The timing of the union letters is significant. The Senate Banking Committee's markup is scheduled for this week, making today's opposition a direct pressure play on lawmakers before a key vote. Labor unions wield considerable political influence, particularly with Democratic senators, and their formal stance against the bill could sway votes in a closely divided chamber.

Crypto industry advocates counter that market-structure regulation, if properly designed, would reduce systemic risks by establishing clear rules for trading venues, custody providers, and market participants. They argue that regulatory clarity enables institutional adoption and consumer protection.
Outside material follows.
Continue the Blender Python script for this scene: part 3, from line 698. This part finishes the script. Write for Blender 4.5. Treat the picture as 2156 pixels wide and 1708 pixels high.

Some industry supporters contend that labor unions' concerns reflect institutional resistance to financial innovation rather than substantive economic analysis, and that excluding crypto from financial markets entirely poses greater long-term risks to retirement savings through inflation and currency debasement.

The debate reflects a fundamental tension in crypto policy. Regulators and institutional stakeholders like labor unions prioritize financial stability and consumer protection, often favoring cautious, incremental integration of digital assets into traditional finance. Industry participants argue that proper market structure rules would facilitate safer, faster adoption and reduce systemic shocks like those created by FTX's collapse.

The Senate Banking Committee's decision this week will signal whether labor union opposition carries enough weight to reshape the bill's terms or block it outright. A rejection or significant revision would mark a notable victory for organized labor in crypto policy and could embolden other institutional players to voice concerns about digital asset integration.